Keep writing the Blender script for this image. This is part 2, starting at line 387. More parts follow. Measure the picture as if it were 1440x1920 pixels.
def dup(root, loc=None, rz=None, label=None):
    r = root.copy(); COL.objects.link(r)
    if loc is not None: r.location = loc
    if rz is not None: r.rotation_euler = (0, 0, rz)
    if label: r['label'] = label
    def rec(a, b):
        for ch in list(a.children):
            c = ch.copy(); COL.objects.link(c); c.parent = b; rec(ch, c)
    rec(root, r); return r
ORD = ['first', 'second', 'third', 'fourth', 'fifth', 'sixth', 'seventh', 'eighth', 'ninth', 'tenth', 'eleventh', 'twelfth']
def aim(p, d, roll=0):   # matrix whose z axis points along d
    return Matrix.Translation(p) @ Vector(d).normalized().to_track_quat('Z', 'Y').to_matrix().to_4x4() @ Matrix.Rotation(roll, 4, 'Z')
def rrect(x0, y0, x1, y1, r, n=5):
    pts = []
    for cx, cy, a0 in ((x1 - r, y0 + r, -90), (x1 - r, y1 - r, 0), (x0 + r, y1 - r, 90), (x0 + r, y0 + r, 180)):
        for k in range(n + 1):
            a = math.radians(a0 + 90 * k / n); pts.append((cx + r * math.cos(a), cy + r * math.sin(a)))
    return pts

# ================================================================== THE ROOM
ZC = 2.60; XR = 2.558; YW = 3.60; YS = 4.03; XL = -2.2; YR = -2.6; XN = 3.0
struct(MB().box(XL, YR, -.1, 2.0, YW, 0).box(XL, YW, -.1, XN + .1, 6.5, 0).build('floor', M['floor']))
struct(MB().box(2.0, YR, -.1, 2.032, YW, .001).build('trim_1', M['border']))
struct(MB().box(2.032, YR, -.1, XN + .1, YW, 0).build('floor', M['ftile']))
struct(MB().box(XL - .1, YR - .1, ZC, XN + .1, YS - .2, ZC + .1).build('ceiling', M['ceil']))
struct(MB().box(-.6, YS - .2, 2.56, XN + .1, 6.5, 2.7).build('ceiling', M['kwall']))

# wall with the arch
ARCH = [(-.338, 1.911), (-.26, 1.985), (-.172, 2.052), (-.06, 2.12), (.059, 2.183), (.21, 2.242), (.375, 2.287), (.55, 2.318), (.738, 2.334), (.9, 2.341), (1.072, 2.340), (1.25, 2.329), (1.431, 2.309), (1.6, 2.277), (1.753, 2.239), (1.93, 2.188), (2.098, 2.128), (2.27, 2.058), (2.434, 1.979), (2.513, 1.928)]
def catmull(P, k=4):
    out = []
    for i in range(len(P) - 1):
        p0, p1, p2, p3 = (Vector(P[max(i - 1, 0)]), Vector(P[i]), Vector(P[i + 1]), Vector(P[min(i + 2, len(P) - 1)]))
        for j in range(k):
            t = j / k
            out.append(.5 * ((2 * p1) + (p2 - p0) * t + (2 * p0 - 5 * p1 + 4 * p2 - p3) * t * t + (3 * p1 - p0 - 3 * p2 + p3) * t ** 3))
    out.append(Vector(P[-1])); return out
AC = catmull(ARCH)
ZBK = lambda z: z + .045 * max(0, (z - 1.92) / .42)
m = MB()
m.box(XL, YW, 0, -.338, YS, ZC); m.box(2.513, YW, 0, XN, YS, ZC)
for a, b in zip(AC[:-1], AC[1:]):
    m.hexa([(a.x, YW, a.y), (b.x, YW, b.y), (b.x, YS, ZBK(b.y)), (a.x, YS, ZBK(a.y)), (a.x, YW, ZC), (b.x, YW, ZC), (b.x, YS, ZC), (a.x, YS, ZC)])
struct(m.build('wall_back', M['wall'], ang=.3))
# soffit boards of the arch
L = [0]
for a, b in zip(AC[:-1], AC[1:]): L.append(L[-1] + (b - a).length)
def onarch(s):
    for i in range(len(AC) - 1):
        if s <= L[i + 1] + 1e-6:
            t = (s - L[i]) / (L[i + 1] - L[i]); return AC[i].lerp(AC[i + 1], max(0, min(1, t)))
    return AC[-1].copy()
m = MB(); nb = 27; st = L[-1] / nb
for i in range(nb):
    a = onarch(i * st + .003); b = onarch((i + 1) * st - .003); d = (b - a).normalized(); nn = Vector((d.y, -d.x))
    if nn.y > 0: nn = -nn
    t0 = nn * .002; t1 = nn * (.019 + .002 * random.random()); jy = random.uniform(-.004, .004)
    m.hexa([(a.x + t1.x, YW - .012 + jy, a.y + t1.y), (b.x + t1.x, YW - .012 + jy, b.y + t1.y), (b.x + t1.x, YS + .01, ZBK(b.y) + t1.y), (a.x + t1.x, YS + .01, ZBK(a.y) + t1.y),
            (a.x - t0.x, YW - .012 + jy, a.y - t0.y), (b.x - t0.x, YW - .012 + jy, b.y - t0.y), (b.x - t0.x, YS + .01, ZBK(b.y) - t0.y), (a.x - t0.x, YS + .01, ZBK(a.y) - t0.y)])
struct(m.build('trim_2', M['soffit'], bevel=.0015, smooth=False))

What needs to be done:
Up to and including the line with "struct(MB().box(-.6, YS - .2, 2.56, XN", repeat the data exactly, starting from its first line; nothing else belongs in the response.

In response:
Keep writing the Blender script for this image. This is part 2, starting at line 387. More parts follow. Measure the picture as if it were 1440x1920 pixels.
def dup(root, loc=None, rz=None, label=None):
    r = root.copy(); COL.objects.link(r)
    if loc is not None: r.location = loc
    if rz is not None: r.rotation_euler = (0, 0, rz)
    if label: r['label'] = label
    def rec(a, b):
        for ch in list(a.children):
            c = ch.copy(); COL.objects.link(c); c.parent = b; rec(ch, c)
    rec(root, r); return r
ORD = ['first', 'second', 'third', 'fourth', 'fifth', 'sixth', 'seventh', 'eighth', 'ninth', 'tenth', 'eleventh', 'twelfth']
def aim(p, d, roll=0):   # matrix whose z axis points along d
    return Matrix.Translation(p) @ Vector(d).normalized().to_track_quat('Z', 'Y').to_matrix().to_4x4() @ Matrix.Rotation(roll, 4, 'Z')
def rrect(x0, y0, x1, y1, r, n=5):
    pts = []
    for cx, cy, a0 in ((x1 - r, y0 + r, -90), (x1 - r, y1 - r, 0), (x0 + r, y1 - r, 90), (x0 + r, y0 + r, 180)):
        for k in range(n + 1):
            a = math.radians(a0 + 90 * k / n); pts.append((cx + r * math.cos(a), cy + r * math.sin(a)))
    return pts

# ================================================================== THE ROOM
ZC = 2.60; XR = 2.558; YW = 3.60; YS = 4.03; XL = -2.2; YR = -2.6; XN = 3.0
struct(MB().box(XL, YR, -.1, 2.0, YW, 0).box(XL, YW, -.1, XN + .1, 6.5, 0).build('floor', M['floor']))
struct(MB().box(2.0, YR, -.1, 2.032, YW, .001).build('trim_1', M['border']))
struct(MB().box(2.032, YR, -.1, XN + .1, YW, 0).build('floor', M['ftile']))
struct(MB().box(XL - .1, YR - .1, ZC, XN + .1, YS - .2, ZC + .1).build('ceiling', M['ceil']))
struct(MB().box(-.6, YS - .2, 2.56, XN + .1, 6.5, 2.7).build('ceiling', M['kwall']))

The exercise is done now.